Depuis la fermeture du restaurant Botanique (devenu Géosmine), il était devenu compliqué de goûter la cuisine sensible du chef Sugio Yamaguchi si l’on n’avait pas la chance de le croiser lors de ses pop-up. La voilà de retour avec ce Wani, arrimé à deux encablures du Bon Marché et surfant sur le tsunami des coffee shops chics : une haute salle blanche et bois qui privilégie le service (un peu hésitant) aux clients, avec seulement 10 places calées contre un étroit comptoir ou sur des caisses de vin…
Si l’on retrouve bien les habituelles variations de boissons chaudes (café Parlor, thé japonais Jugetsudo, matcha écrasé minute au mortier), jus, kombucha et autres cookies, Wani se distingue de la foule des concurrents par ses assiettes poétiques et délicates comme une pluie de pétales de sakura. Dans la carte écrite à la main par l’artiste Cosima Mizzi Degioanni (qui officie derrière le comptoir), on pioche une étonnante tartine au levain de tomme de vache plaisamment rustique sous un buisson de tranches de truffe qui va faire exploser votre Insta (à défaut de vos papilles), un poétique ceviche de Saint-Jacques polychrome (vert avocat, jaune kumquat et rose radis) et une tartelette poire cuite et pâte d’amande lustrée d’agrume (signée Chihiro Katsui).
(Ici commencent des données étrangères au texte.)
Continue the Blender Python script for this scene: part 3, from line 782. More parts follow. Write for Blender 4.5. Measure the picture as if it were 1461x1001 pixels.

Et comme le chef adore embourgeoiser ses plats, la madeleine ou le ceviche peuvent se coiffer d’une cuillère de caviar osciètre ! Déception : pas de trace du céleri rémoulade avec lequel le chef a remporté le championnat du monde 2022.
En inventant le coffee shop gastronomique (le gastroffee shop ?), Wani s’impose comme une adresse singulière et séduisante dans un paysage passablement saturé.